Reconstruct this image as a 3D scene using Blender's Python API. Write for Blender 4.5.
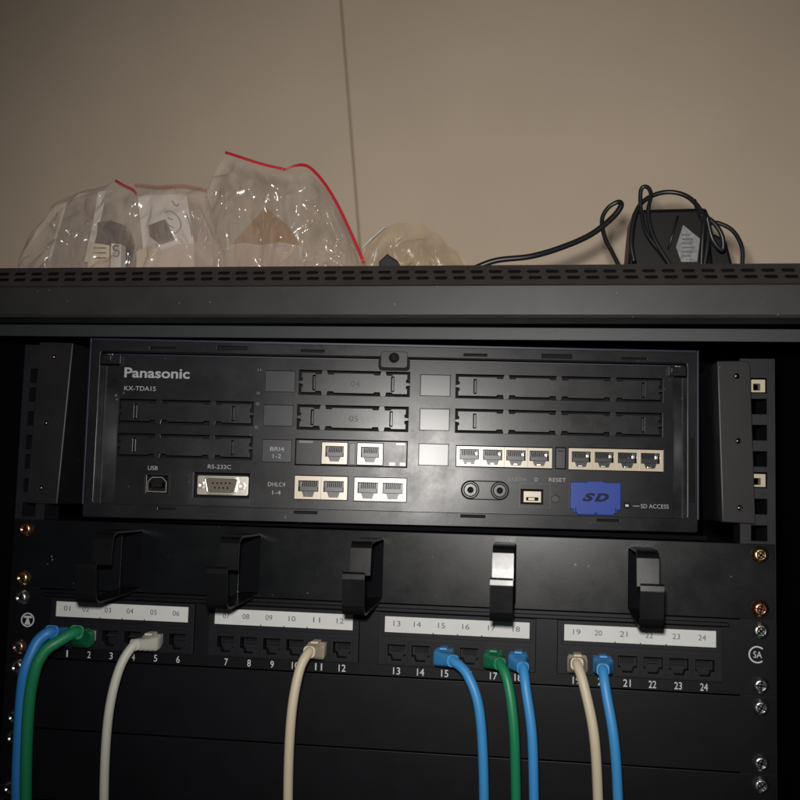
import bpy, bmesh, math, random
from mathutils import Matrix, Vector, noise
for o in list(bpy.data.objects): bpy.data.objects.remove(o)
sc = bpy.context.scene
C = sc.collection
MM = 0.001
random.seed(7)

# ---------------------------------------------------------------- camera, world, light, exposure
def rotm(a, b, c):
    return Matrix.Rotation(a, 3, 'Z') @ Matrix.Rotation(b, 3, 'X') @ Matrix.Rotation(c, 3, 'Y')
CAM = Vector((98.336, -625.55, 33.52))            # millimetres; the rack's front plane is y = 0
CR = rotm(.135, .088, -.028)
cd = bpy.data.cameras.new('camera'); cam = bpy.data.objects.new('camera', cd); C.objects.link(cam)
m3 = Matrix((CR.col[0], CR.col[2], -CR.col[1])).transposed()
cam.matrix_world = Matrix.Translation(CAM * MM) @ m3.to_4x4()
cd.lens = 45; cd.sensor_width = 36; cd.clip_start = 0.01; cd.clip_end = 50
cd.dof.use_dof = True; cd.dof.focus_distance = 0.635; cd.dof.aperture_fstop = 9
sc.camera = cam

w = bpy.data.worlds.new('World'); sc.world = w; w.use_nodes = True
w.node_tree.nodes['Background'].inputs[0].default_value = (1, .95, .9, 1)
w.node_tree.nodes['Background'].inputs[1].default_value = 0.012

ld = bpy.data.lights.new('camera_flash', 'SPOT')   # the camera's own flash, just above the lens
ld.energy = 13.5; ld.color = (1, .965, .92); ld.shadow_soft_size = 0.012
ld.spot_size = math.radians(86); ld.spot_blend = 1.0
lo = bpy.data.objects.new('camera_flash', ld); C.objects.link(lo)
FL = CAM + Vector((-10, 6, 34)); lo.location = FL * MM
lo.rotation_euler = (Vector((62, 0, 110)) - FL).to_track_quat('-Z', 'Y').to_euler()

sc.view_settings.view_transform = 'Standard'; sc.view_settings.look = 'None'
sc.view_settings.exposure = 0; sc.view_settings.gamma = 1
sc.render.engine = 'CYCLES'
sc.cycles.transparent_max_bounces = 24

def at(px, py, y):
    """the real point (mm) on the plane at depth y seen at a photo pixel"""
    d = CR @ Vector(((px - 400) / 1000, 1, -(py - 400) / 1000))
    return CAM + d * ((y - CAM.y) / d.y)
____
• [Exercise aim]: Repeat the material above word for word and skip every image in it.

• [Right answer]:
Reconstruct this image as a 3D scene using Blender's Python API. Write for Blender 4.5.
import bpy, bmesh, math, random
from mathutils import Matrix, Vector, noise
for o in list(bpy.data.objects): bpy.data.objects.remove(o)
sc = bpy.context.scene
C = sc.collection
MM = 0.001
random.seed(7)

# ---------------------------------------------------------------- camera, world, light, exposure
def rotm(a, b, c):
    return Matrix.Rotation(a, 3, 'Z') @ Matrix.Rotation(b, 3, 'X') @ Matrix.Rotation(c, 3, 'Y')
CAM = Vector((98.336, -625.55, 33.52))            # millimetres; the rack's front plane is y = 0
CR = rotm(.135, .088, -.028)
cd = bpy.data.cameras.new('camera'); cam = bpy.data.objects.new('camera', cd); C.objects.link(cam)
m3 = Matrix((CR.col[0], CR.col[2], -CR.col[1])).transposed()
cam.matrix_world = Matrix.Translation(CAM * MM) @ m3.to_4x4()
cd.lens = 45; cd.sensor_width = 36; cd.clip_start = 0.01; cd.clip_end = 50
cd.dof.use_dof = True; cd.dof.focus_distance = 0.635; cd.dof.aperture_fstop = 9
sc.camera = cam

w = bpy.data.worlds.new('World'); sc.world = w; w.use_nodes = True
w.node_tree.nodes['Background'].inputs[0].default_value = (1, .95, .9, 1)
w.node_tree.nodes['Background'].inputs[1].default_value = 0.012

ld = bpy.data.lights.new('camera_flash', 'SPOT')   # the camera's own flash, just above the lens
ld.energy = 13.5; ld.color = (1, .965, .92); ld.shadow_soft_size = 0.012
ld.spot_size = math.radians(86); ld.spot_blend = 1.0
lo = bpy.data.objects.new('camera_flash', ld); C.objects.link(lo)
FL = CAM + Vector((-10, 6, 34)); lo.location = FL * MM
lo.rotation_euler = (Vector((62, 0, 110)) - FL).to_track_quat('-Z', 'Y').to_euler()

sc.view_settings.view_transform = 'Standard'; sc.view_settings.look = 'None'
sc.view_settings.exposure = 0; sc.view_settings.gamma = 1
sc.render.engine = 'CYCLES'
sc.cycles.transparent_max_bounces = 24

def at(px, py, y):
    """the real point (mm) on the plane at depth y seen at a photo pixel"""
    d = CR @ Vector(((px - 400) / 1000, 1, -(py - 400) / 1000))
    return CAM + d * ((y - CAM.y) / d.y)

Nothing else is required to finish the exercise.